- _TASK OBJECTIVE_
Only the pictures are left out: repeat the rest of the entries exactly.

- _INFORMATION SHOWN_

>>

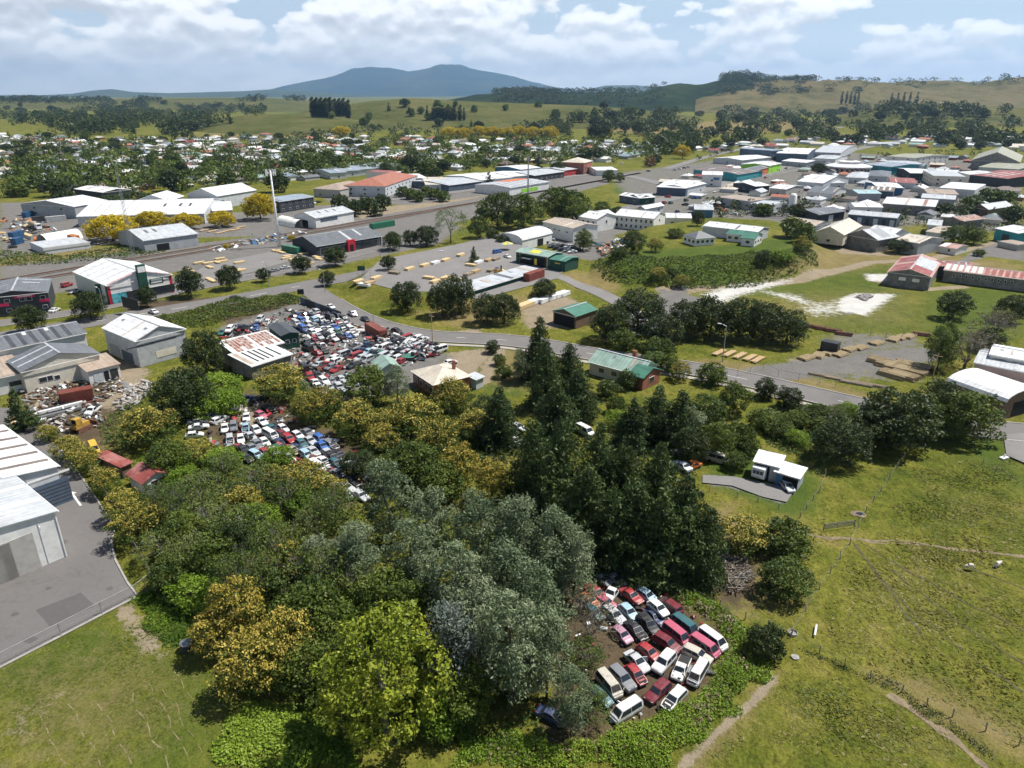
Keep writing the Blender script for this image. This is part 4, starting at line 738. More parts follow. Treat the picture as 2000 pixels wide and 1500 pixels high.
def skywood():
    rng = np.random.RandomState(36); VV, TT = [], []
    for k in range(420):
        y0 = 3050+rng.uniform(-420, 250); x = rng.uniform(965, 1090) if k < 140 else (rng.uniform(1090, 1300) if k < 210 else rng.uniform(1405, 1580) if k < 370 else rng.uniform(1580, 1990)); X = (x-1000)/1400*y0*math.cos(PITCH)
        V_, t_ = _wv[rng.randint(3)]; h = rng.uniform(14, 24); w_ = h*rng.uniform(1, 1.6); VV.append(np.stack([X+w_*V_[:, 0], y0+w_*V_[:, 1], HH(X, y0)-1+h*V_[:, 2]], -1)); TT.append(t_)
    V = np.concatenate(VV); o = link('woods', npmesh('woods', V, np.arange(len(V)).reshape(-1, 4), ['dark_leaf'], np.concatenate(TT))); o['kind'] = 'stuff'; o['label'] = 'dark bush and pines along the skyline hill'; o['category'] = 'woods'
skywood()
# -- leafy ground cover nobody could count
def cover(name, label, poly, lm, n, hmin, hmax, leaf, seed, lump=3.0, tonec=.5):
    rng = np.random.RandomState(seed); pl = [tuple(P(*q)[:2]) for q in poly]; xs = [p[0] for p in pl]; ys = [p[1] for p in pl]
    X = rng.uniform(min(xs), max(xs), n*3); Y = rng.uniform(min(ys), max(ys), n*3); s = sdf(pl, X, Y); k = s < (vnoise(X, Y, 2.2, 4)-.5)*2.0; X, Y, s = X[k][:n], Y[k][:n], s[k][:n]
    g = H(X, Y); e = sstep(0, 2.0, -s); hh = (hmin+(hmax-hmin)*np.clip(fbm(X, Y, lump, 3, seed)*1.7-.35, 0, 1))*(.25+.75*e)
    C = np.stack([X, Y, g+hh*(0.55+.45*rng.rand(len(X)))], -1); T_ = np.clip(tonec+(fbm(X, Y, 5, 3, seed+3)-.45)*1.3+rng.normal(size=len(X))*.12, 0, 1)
    V, F, tn, mi = leaves(rng, C, .18+.22*rng.rand(len(X)), T_, 60, leaf, asp=.55, out=.35, up=.6)
    o = link(name, npmesh(name, V, F, [lm], tn)); o['kind'] = 'stuff'; o['label'] = label; o['category'] = 'undergrowth'
cover('undergrowth', 'bright green creeper and weeds around the nearest scrapyard', [(1210, 1100), (1300, 1120), (1400, 1180), (1470, 1225), (1490, 1260), (1500, 1310), (1440, 1380), (1370, 1440), (1290, 1500), (1000, 1500), (880, 1500), (900, 1440), (1000, 1420), (1100, 1460), (1200, 1430), (1300, 1390), (1390, 1340), (1425, 1260), (1400, 1215), (1320, 1165)], 'bright_leaf', 9500, .1, 1.9, .24, 1, 4.5)
cover('undergrowth', 'brown dead stems and brambles through the green creeper', [(1210, 1110), (1300, 1125), (1400, 1185), (1480, 1240), (1490, 1310), (1370, 1430), (1290, 1490), (900, 1490), (1000, 1430), (1200, 1440), (1390, 1345), (1428, 1262), (1320, 1168)], 'brown_leaf', 1300, .1, 1.7, .3, 25, 3)
cover('undergrowth', 'dark grassy growth in the muddy ditch through the paddock', [(1555, 1262), (1600, 1278), (1650, 1300), (1750, 1340), (1800, 1375), (1900, 1440), (1965, 1495), (1950, 1500), (1890, 1450), (1795, 1388), (1745, 1350), (1640, 1308), (1560, 1275)], 'dark_leaf', 2000, .02, .28, .16, 21, 2, .45)
cover('undergrowth', 'bright green creeper below the orange blossom trees', [(430, 1400), (480, 1370), (570, 1370), (640, 1400), (700, 1500), (420, 1500)], 'bright_leaf', 2600, .1, 1.0, .28, 2)
cover('undergrowth', 'green creeper beside the chain-link fence corner', [(255, 1170), (300, 1150), (380, 1190), (370, 1260), (330, 1262), (290, 1235)], 'bright_leaf', 1500, .1, .9, .26, 3, tonec=.35)
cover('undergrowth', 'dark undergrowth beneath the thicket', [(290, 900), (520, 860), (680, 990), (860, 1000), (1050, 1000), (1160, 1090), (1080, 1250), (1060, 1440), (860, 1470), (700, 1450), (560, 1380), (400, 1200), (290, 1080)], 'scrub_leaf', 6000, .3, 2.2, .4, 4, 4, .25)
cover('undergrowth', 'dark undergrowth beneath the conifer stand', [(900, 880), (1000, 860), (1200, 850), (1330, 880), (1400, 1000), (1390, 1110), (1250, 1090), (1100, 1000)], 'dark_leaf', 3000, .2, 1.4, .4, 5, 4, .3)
cover('undergrowth', 'green brush beside the middle scrapyard', [(540, 800), (640, 760), (760, 790), (900, 790), (960, 830), (960, 900), (880, 960), (730, 880), (640, 830)], 'broad_leaf', 3600, .3, 2.0, .4, 6, 4, .5)
cover('undergrowth', 'green bank of blackberry between the main road and the upper scrapyard', [(300, 622), (380, 605), (470, 585), (560, 577), (600, 585), (545, 603), (470, 618), (400, 640), (350, 640)], 'broad_leaf', 3200, .4, 2.6, .45, 7, 5, .6)
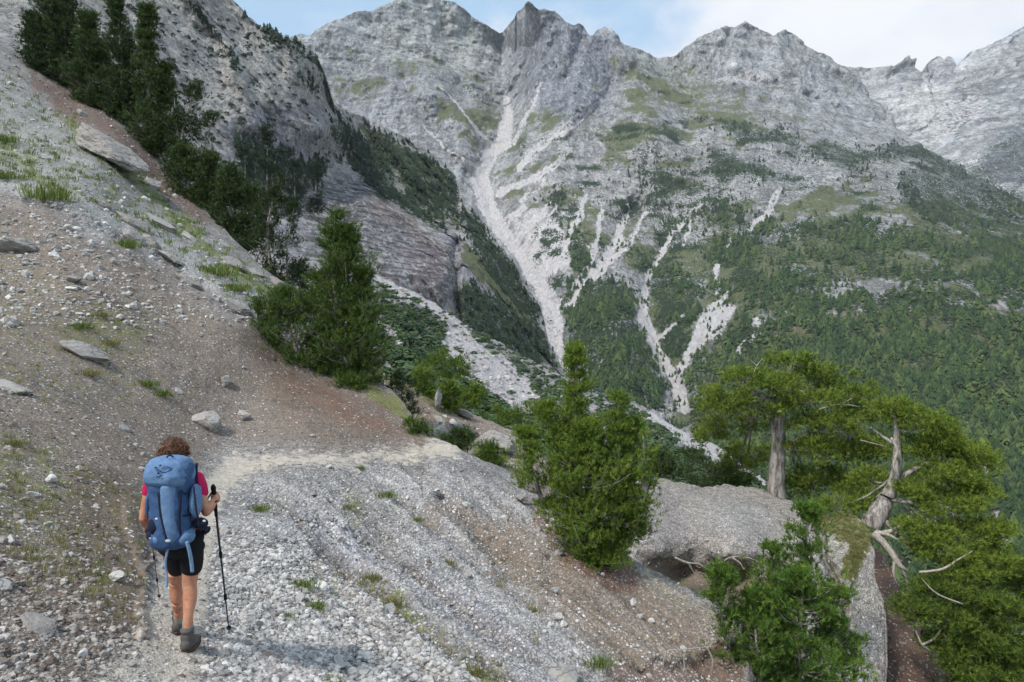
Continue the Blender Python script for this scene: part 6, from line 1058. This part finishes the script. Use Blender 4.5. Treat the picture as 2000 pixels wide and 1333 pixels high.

<<

- _RESULT_
Keep writing the Blender script for this image. This is part 4, starting at line 738. More parts follow. Treat the picture as 2000 pixels wide and 1500 pixels high.
def skywood():
    rng = np.random.RandomState(36); VV, TT = [], []
    for k in range(420):
        y0 = 3050+rng.uniform(-420, 250); x = rng.uniform(965, 1090) if k < 140 else (rng.uniform(1090, 1300) if k < 210 else rng.uniform(1405, 1580) if k < 370 else rng.uniform(1580, 1990)); X = (x-1000)/1400*y0*math.cos(PITCH)
        V_, t_ = _wv[rng.randint(3)]; h = rng.uniform(14, 24); w_ = h*rng.uniform(1, 1.6); VV.append(np.stack([X+w_*V_[:, 0], y0+w_*V_[:, 1], HH(X, y0)-1+h*V_[:, 2]], -1)); TT.append(t_)
    V = np.concatenate(VV); o = link('woods', npmesh('woods', V, np.arange(len(V)).reshape(-1, 4), ['dark_leaf'], np.concatenate(TT))); o['kind'] = 'stuff'; o['label'] = 'dark bush and pines along the skyline hill'; o['category'] = 'woods'
skywood()
# -- leafy ground cover nobody could count
def cover(name, label, poly, lm, n, hmin, hmax, leaf, seed, lump=3.0, tonec=.5):
    rng = np.random.RandomState(seed); pl = [tuple(P(*q)[:2]) for q in poly]; xs = [p[0] for p in pl]; ys = [p[1] for p in pl]
    X = rng.uniform(min(xs), max(xs), n*3); Y = rng.uniform(min(ys), max(ys), n*3); s = sdf(pl, X, Y); k = s < (vnoise(X, Y, 2.2, 4)-.5)*2.0; X, Y, s = X[k][:n], Y[k][:n], s[k][:n]
    g = H(X, Y); e = sstep(0, 2.0, -s); hh = (hmin+(hmax-hmin)*np.clip(fbm(X, Y, lump, 3, seed)*1.7-.35, 0, 1))*(.25+.75*e)
    C = np.stack([X, Y, g+hh*(0.55+.45*rng.rand(len(X)))], -1); T_ = np.clip(tonec+(fbm(X, Y, 5, 3, seed+3)-.45)*1.3+rng.normal(size=len(X))*.12, 0, 1)
    V, F, tn, mi = leaves(rng, C, .18+.22*rng.rand(len(X)), T_, 60, leaf, asp=.55, out=.35, up=.6)
    o = link(name, npmesh(name, V, F, [lm], tn)); o['kind'] = 'stuff'; o['label'] = label; o['category'] = 'undergrowth'
cover('undergrowth', 'bright green creeper and weeds around the nearest scrapyard', [(1210, 1100), (1300, 1120), (1400, 1180), (1470, 1225), (1490, 1260), (1500, 1310), (1440, 1380), (1370, 1440), (1290, 1500), (1000, 1500), (880, 1500), (900, 1440), (1000, 1420), (1100, 1460), (1200, 1430), (1300, 1390), (1390, 1340), (1425, 1260), (1400, 1215), (1320, 1165)], 'bright_leaf', 9500, .1, 1.9, .24, 1, 4.5)
cover('undergrowth', 'brown dead stems and brambles through the green creeper', [(1210, 1110), (1300, 1125), (1400, 1185), (1480, 1240), (1490, 1310), (1370, 1430), (1290, 1490), (900, 1490), (1000, 1430), (1200, 1440), (1390, 1345), (1428, 1262), (1320, 1168)], 'brown_leaf', 1300, .1, 1.7, .3, 25, 3)
cover('undergrowth', 'dark grassy growth in the muddy ditch through the paddock', [(1555, 1262), (1600, 1278), (1650, 1300), (1750, 1340), (1800, 1375), (1900, 1440), (1965, 1495), (1950, 1500), (1890, 1450), (1795, 1388), (1745, 1350), (1640, 1308), (1560, 1275)], 'dark_leaf', 2000, .02, .28, .16, 21, 2, .45)
cover('undergrowth', 'bright green creeper below the orange blossom trees', [(430, 1400), (480, 1370), (570, 1370), (640, 1400), (700, 1500), (420, 1500)], 'bright_leaf', 2600, .1, 1.0, .28, 2)
cover('undergrowth', 'green creeper beside the chain-link fence corner', [(255, 1170), (300, 1150), (380, 1190), (370, 1260), (330, 1262), (290, 1235)], 'bright_leaf', 1500, .1, .9, .26, 3, tonec=.35)
cover('undergrowth', 'dark undergrowth beneath the thicket', [(290, 900), (520, 860), (680, 990), (860, 1000), (1050, 1000), (1160, 1090), (1080, 1250), (1060, 1440), (860, 1470), (700, 1450), (560, 1380), (400, 1200), (290, 1080)], 'scrub_leaf', 6000, .3, 2.2, .4, 4, 4, .25)
cover('undergrowth', 'dark undergrowth beneath the conifer stand', [(900, 880), (1000, 860), (1200, 850), (1330, 880), (1400, 1000), (1390, 1110), (1250, 1090), (1100, 1000)], 'dark_leaf', 3000, .2, 1.4, .4, 5, 4, .3)
cover('undergrowth', 'green brush beside the middle scrapyard', [(540, 800), (640, 760), (760, 790), (900, 790), (960, 830), (960, 900), (880, 960), (730, 880), (640, 830)], 'broad_leaf', 3600, .3, 2.0, .4, 6, 4, .5)
cover('undergrowth', 'green bank of blackberry between the main road and the upper scrapyard', [(300, 622), (380, 605), (470, 585), (560, 577), (600, 585), (545, 603), (470, 618), (400, 640), (350, 640)], 'broad_leaf', 3200, .4, 2.6, .45, 7, 5, .6)
Continue the Blender Python script for this scene: part 6, from line 1058. This part finishes the script. Use Blender 4.5. Treat the picture as 2000 pixels wide and 1333 pixels high.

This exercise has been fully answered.